The Apis Cipher

Demonstrated here is my own variation on the classic Caesar Cipher. It makes use of couple of different tricks to obscure the message further than its inspiration, including using some ideas from ROT13 and the A1Z26 ciphers.

See if you can try figure out how it’s working!

Why

I just think ciphers are neat! I don’t care that they’re “cryptographically weak”, they’re cool! Hiding text in plain sight is cool! Furthermore, I think there’s a lot of room for creativity in the cipher space. Take the Apis cipher for instance. It’s a combination of my favorite ciphers, but with my own personal spin. And with that personal spin it becomes more difficult to crack that just any old Caesar cipher

Limitations

To save time on developing this, the cipher does have a few limitations at the moment. That said, future developments could see these limitions resolved. The most critical of these limitations is that, at this time, the cipher cannot handle any characters other than [A-Z]. It could be done, but then I may have to have the code be longer than one line ;)

Explanation

Hover, or tap, below for a full explanation of how the cipher works.

Expand for an explanation
  1. Split the string on spaces.
  2. For each word:
    1. Generate a key value between 0 and 25.
    2. Split the word into individual letters.
      • If the index of the letter in the word is even, left shift the letter key number of places.
      • If the index of the letter in the word is odd, right shift the letter key number of places, but return it’s numerical position in the alphabet instead (a:0 z:25).
      • Append the result to the return string
    3. Append the result to the final string

Un-minified version of the script can be found here.

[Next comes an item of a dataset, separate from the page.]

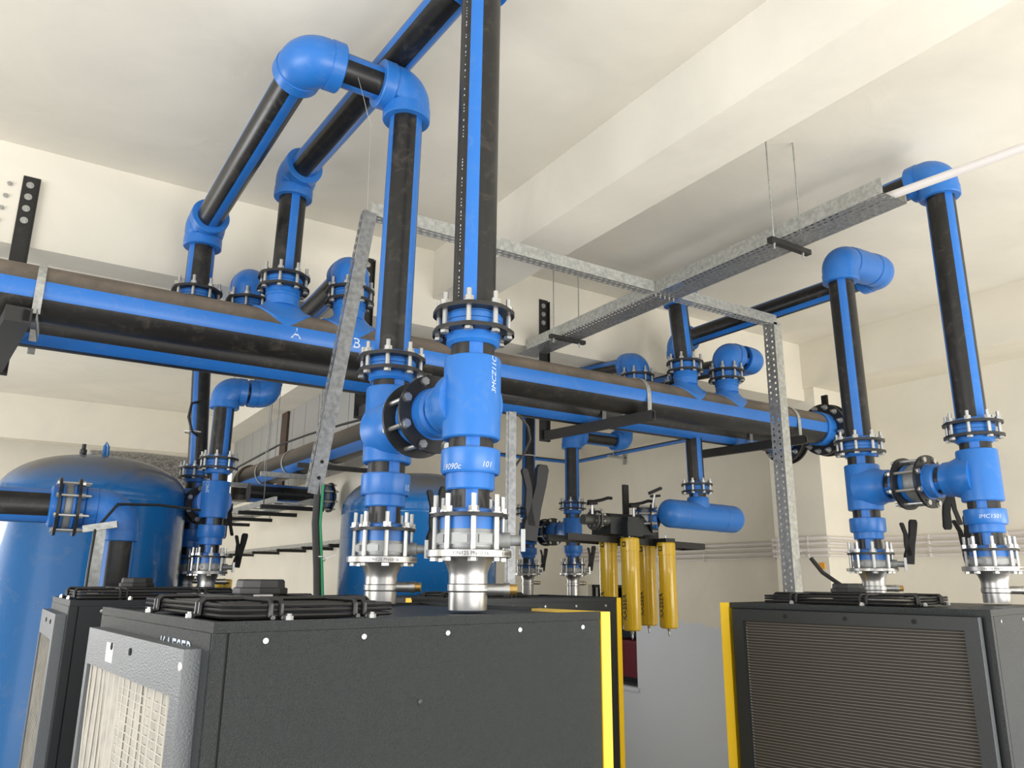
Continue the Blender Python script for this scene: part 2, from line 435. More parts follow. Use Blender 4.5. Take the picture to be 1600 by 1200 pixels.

This convoluted process achieves two major goals to avoid being cracked. Firstly, the attacker could falsely assume that the key is a part of the plaintext, and in doing so would be delayed or thwarted in their attempt to find the key. Secondly, by shifting every other letter in a different direction the plaintext is further obfuscated from standard cipher decoding methods. All that said, I’m unsure how this would process holds up to more advanced decoding methods, such as frequency analysis. I believe, though, that changing the key every word may be sufficient in preventing this from becoming trivial to analyze.